- _Directions for this task_
All lines from the one with "were 1672x941 pixels." through the one with "7.3)), 0.02)), hv.inputs['Hue'])", and only those, are to be reproduced exactly, both ends included.

---- Rows

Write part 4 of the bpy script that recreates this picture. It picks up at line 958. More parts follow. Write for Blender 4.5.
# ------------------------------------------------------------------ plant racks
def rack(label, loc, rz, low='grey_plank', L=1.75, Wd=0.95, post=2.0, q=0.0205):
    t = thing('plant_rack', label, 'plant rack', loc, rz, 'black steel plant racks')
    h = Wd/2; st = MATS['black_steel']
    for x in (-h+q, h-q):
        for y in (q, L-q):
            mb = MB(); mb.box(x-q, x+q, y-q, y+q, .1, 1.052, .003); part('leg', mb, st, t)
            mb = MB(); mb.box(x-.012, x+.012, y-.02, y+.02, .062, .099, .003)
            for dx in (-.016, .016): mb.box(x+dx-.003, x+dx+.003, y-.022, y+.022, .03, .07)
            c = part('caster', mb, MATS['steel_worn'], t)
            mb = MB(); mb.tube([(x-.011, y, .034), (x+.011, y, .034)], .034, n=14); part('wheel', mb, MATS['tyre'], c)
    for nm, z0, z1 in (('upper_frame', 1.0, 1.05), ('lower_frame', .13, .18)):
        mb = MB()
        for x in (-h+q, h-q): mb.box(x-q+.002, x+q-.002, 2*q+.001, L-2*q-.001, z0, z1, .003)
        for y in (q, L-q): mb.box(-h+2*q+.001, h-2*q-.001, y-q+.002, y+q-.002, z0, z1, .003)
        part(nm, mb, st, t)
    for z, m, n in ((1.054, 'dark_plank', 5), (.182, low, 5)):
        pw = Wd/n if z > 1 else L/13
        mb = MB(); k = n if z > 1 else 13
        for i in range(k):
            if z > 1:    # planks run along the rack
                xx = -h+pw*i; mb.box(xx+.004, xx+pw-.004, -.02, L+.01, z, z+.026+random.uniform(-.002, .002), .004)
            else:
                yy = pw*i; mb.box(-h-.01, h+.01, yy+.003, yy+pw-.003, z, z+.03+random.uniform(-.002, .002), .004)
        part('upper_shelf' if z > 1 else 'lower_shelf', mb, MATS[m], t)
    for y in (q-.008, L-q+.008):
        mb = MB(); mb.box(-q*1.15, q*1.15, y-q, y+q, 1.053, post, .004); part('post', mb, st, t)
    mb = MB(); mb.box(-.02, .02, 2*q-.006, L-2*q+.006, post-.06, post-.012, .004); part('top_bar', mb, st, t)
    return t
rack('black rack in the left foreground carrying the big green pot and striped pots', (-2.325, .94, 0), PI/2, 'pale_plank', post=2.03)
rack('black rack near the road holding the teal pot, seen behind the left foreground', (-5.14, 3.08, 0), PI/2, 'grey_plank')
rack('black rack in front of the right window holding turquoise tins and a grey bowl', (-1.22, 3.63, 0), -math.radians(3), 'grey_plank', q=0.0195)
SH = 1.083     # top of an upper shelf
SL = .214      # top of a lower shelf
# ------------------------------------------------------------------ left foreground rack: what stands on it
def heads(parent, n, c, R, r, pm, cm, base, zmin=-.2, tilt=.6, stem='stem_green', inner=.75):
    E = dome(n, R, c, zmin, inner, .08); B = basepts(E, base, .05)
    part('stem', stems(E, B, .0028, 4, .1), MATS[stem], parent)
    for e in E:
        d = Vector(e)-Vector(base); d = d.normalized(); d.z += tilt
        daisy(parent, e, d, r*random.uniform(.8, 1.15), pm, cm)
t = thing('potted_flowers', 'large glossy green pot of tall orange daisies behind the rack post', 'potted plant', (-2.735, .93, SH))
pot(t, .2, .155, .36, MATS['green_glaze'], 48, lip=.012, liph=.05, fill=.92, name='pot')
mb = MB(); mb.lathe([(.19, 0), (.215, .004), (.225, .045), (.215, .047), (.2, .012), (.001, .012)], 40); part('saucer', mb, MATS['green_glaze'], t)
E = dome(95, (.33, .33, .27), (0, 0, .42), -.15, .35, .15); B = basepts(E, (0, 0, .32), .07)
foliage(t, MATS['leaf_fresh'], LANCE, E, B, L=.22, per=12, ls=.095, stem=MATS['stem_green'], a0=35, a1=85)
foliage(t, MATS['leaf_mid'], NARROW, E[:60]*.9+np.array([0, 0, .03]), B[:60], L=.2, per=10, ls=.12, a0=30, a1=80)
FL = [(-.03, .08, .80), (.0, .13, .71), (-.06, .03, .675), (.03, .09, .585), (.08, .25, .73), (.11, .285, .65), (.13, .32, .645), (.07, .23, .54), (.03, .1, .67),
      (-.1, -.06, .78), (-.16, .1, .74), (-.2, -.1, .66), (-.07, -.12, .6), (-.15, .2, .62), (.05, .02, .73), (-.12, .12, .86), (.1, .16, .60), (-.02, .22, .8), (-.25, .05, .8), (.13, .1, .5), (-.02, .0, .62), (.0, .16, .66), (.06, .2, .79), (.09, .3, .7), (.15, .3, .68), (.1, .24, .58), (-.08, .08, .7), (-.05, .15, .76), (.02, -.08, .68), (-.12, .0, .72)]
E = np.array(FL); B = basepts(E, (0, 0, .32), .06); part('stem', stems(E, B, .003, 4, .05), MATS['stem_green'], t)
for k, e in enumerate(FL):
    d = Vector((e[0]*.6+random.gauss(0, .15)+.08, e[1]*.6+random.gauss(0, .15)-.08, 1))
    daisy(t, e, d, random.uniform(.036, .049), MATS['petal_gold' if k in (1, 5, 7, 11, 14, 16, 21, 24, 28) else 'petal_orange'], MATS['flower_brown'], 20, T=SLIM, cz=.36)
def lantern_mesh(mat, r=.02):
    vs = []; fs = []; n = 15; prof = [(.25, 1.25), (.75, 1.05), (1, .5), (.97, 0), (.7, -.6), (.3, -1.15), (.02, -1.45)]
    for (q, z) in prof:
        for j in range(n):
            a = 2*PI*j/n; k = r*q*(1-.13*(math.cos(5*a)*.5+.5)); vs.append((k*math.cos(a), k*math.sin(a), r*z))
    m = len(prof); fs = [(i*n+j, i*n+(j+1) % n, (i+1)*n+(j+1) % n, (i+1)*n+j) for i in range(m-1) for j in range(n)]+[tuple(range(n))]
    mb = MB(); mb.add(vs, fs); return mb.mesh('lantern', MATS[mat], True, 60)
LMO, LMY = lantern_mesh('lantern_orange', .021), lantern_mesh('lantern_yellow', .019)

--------
---- Rows

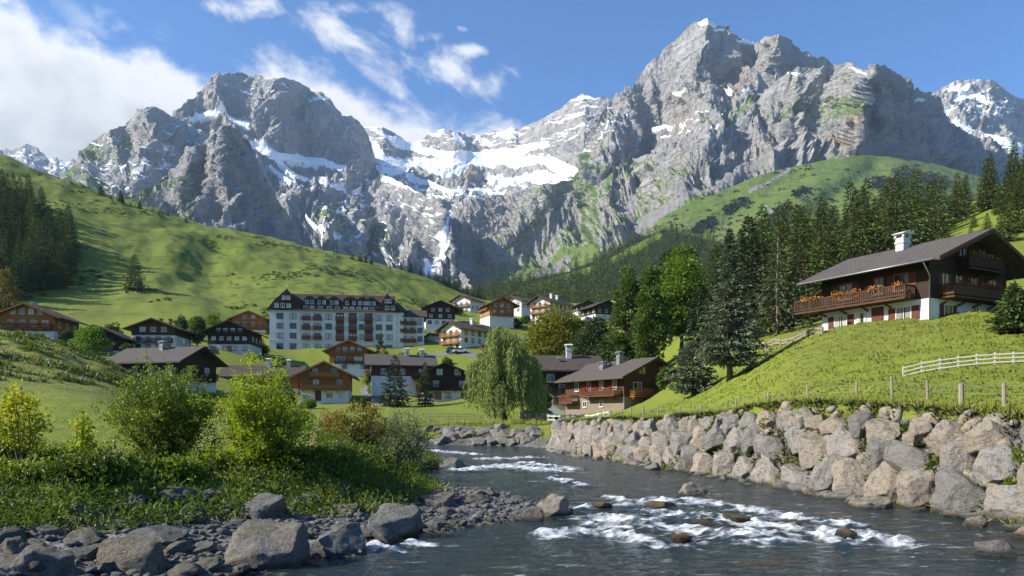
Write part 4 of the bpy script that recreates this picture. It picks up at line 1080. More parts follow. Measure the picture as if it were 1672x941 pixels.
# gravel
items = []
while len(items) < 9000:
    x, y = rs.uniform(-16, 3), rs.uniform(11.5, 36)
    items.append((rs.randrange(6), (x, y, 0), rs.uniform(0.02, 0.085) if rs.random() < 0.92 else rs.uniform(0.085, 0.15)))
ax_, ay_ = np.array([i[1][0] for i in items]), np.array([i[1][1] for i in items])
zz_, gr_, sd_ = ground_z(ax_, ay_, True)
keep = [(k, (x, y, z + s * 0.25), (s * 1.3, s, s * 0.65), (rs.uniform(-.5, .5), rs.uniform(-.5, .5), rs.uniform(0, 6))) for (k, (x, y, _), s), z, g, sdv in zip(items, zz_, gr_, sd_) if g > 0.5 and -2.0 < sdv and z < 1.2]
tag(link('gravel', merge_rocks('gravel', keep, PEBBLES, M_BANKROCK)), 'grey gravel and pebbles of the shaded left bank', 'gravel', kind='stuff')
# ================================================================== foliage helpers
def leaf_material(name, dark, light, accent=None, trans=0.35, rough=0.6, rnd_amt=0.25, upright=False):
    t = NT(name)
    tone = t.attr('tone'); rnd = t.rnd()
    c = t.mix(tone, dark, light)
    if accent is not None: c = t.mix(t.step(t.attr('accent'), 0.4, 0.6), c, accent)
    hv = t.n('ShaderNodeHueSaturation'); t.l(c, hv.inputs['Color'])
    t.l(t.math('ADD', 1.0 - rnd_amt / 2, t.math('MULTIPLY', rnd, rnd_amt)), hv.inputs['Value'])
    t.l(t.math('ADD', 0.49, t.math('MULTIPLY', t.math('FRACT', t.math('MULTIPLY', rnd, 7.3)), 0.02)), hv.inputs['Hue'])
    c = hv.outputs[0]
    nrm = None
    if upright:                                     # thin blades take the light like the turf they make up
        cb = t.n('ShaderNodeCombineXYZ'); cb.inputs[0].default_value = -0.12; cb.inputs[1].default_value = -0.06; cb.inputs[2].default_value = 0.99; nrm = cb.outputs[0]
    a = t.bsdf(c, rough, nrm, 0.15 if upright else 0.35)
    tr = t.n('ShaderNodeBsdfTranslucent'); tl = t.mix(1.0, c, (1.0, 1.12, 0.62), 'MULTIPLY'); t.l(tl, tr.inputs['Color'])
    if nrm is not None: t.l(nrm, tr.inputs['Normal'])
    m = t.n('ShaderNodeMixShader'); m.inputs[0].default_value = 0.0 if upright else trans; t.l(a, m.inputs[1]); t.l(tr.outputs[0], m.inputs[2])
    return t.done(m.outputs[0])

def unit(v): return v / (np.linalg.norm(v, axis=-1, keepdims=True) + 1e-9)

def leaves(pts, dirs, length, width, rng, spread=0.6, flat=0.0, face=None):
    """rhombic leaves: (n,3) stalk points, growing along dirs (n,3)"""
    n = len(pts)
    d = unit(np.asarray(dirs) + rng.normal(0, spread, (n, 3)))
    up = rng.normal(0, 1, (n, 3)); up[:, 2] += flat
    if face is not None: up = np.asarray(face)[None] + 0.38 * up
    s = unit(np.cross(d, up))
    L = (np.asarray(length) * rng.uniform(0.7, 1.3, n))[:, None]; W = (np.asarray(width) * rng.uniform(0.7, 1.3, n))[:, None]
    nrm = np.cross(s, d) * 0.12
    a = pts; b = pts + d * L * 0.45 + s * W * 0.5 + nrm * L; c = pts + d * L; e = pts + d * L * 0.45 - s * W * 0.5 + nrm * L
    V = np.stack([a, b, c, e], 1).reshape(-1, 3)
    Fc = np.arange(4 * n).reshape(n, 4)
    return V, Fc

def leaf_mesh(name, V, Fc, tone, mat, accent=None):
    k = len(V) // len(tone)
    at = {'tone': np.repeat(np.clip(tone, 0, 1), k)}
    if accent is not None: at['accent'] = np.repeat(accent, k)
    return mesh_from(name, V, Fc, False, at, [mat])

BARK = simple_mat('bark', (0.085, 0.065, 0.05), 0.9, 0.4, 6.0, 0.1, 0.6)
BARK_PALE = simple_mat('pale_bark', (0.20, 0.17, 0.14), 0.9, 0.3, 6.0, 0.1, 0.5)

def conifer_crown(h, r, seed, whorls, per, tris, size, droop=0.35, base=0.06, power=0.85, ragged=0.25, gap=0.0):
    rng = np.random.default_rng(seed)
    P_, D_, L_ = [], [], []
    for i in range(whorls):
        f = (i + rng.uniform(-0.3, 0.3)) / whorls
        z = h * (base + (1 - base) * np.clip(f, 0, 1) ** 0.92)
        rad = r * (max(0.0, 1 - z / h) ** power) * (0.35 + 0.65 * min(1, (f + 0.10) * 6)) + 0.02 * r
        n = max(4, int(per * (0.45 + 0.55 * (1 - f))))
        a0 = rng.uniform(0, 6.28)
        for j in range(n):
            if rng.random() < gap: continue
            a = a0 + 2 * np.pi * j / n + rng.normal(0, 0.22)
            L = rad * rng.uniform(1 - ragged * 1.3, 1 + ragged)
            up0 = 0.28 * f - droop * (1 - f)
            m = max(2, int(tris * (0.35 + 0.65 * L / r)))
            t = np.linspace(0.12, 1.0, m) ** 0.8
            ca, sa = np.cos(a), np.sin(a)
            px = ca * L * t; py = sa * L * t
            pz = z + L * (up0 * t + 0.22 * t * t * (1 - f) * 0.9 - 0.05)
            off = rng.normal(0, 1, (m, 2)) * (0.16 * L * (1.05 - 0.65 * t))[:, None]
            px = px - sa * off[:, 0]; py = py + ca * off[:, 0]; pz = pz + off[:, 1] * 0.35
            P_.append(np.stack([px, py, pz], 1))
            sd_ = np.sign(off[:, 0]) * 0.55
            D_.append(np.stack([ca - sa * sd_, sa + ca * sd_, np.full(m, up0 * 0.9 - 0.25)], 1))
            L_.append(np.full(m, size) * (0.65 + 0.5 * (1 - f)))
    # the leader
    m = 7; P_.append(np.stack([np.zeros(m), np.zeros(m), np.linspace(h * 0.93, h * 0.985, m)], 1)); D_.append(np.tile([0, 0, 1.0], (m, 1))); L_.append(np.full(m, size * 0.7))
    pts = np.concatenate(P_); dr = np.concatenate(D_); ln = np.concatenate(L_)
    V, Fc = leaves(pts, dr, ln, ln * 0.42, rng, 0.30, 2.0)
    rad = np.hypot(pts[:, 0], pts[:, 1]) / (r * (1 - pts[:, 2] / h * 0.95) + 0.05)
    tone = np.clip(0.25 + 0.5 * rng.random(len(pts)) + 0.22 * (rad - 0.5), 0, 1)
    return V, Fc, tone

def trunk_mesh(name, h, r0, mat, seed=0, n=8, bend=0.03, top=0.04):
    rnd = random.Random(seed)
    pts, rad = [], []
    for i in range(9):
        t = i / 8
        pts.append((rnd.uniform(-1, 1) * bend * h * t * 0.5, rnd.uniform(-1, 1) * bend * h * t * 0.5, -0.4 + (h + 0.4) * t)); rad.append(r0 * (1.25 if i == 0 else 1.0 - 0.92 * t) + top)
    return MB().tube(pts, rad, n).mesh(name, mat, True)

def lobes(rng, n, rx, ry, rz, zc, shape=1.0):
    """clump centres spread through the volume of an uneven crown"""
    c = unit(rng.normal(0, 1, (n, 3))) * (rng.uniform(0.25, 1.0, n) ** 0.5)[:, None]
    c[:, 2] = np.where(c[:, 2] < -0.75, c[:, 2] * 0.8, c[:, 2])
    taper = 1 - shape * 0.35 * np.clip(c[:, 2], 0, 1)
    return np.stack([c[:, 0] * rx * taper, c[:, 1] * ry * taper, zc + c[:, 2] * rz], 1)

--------
---- Rows

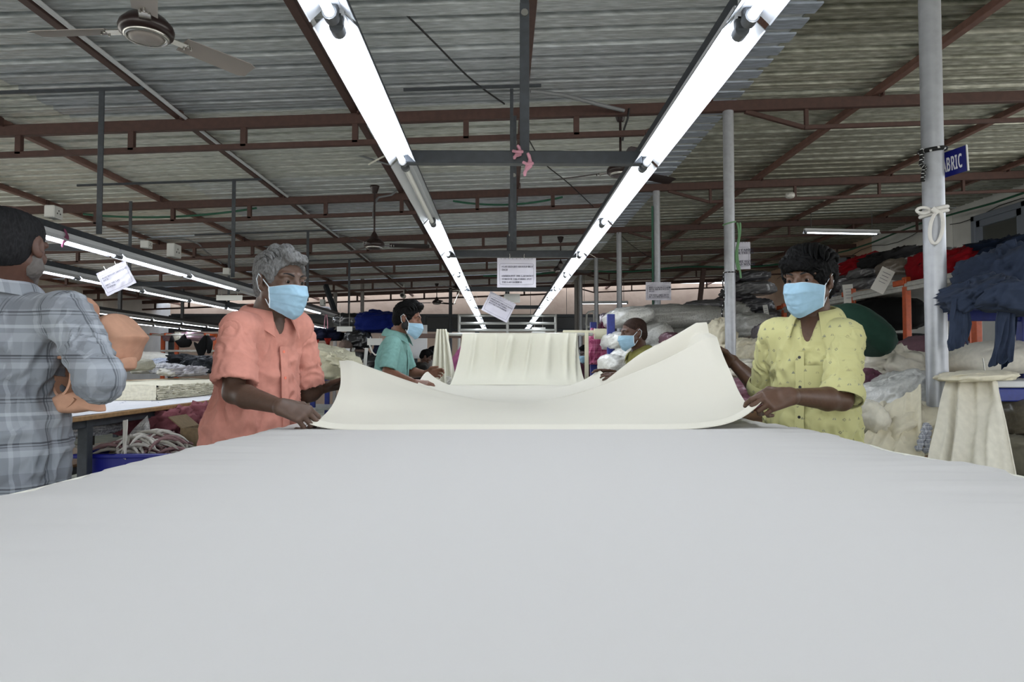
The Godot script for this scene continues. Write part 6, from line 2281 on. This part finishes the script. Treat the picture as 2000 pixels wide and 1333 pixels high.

--------

- _Worked answer_
Write part 4 of the bpy script that recreates this picture. It picks up at line 1080. More parts follow. Measure the picture as if it were 1672x941 pixels.
# gravel
items = []
while len(items) < 9000:
    x, y = rs.uniform(-16, 3), rs.uniform(11.5, 36)
    items.append((rs.randrange(6), (x, y, 0), rs.uniform(0.02, 0.085) if rs.random() < 0.92 else rs.uniform(0.085, 0.15)))
ax_, ay_ = np.array([i[1][0] for i in items]), np.array([i[1][1] for i in items])
zz_, gr_, sd_ = ground_z(ax_, ay_, True)
keep = [(k, (x, y, z + s * 0.25), (s * 1.3, s, s * 0.65), (rs.uniform(-.5, .5), rs.uniform(-.5, .5), rs.uniform(0, 6))) for (k, (x, y, _), s), z, g, sdv in zip(items, zz_, gr_, sd_) if g > 0.5 and -2.0 < sdv and z < 1.2]
tag(link('gravel', merge_rocks('gravel', keep, PEBBLES, M_BANKROCK)), 'grey gravel and pebbles of the shaded left bank', 'gravel', kind='stuff')
# ================================================================== foliage helpers
def leaf_material(name, dark, light, accent=None, trans=0.35, rough=0.6, rnd_amt=0.25, upright=False):
    t = NT(name)
    tone = t.attr('tone'); rnd = t.rnd()
    c = t.mix(tone, dark, light)
    if accent is not None: c = t.mix(t.step(t.attr('accent'), 0.4, 0.6), c, accent)
    hv = t.n('ShaderNodeHueSaturation'); t.l(c, hv.inputs['Color'])
    t.l(t.math('ADD', 1.0 - rnd_amt / 2, t.math('MULTIPLY', rnd, rnd_amt)), hv.inputs['Value'])
    t.l(t.math('ADD', 0.49, t.math('MULTIPLY', t.math('FRACT', t.math('MULTIPLY', rnd, 7.3)), 0.02)), hv.inputs['Hue'])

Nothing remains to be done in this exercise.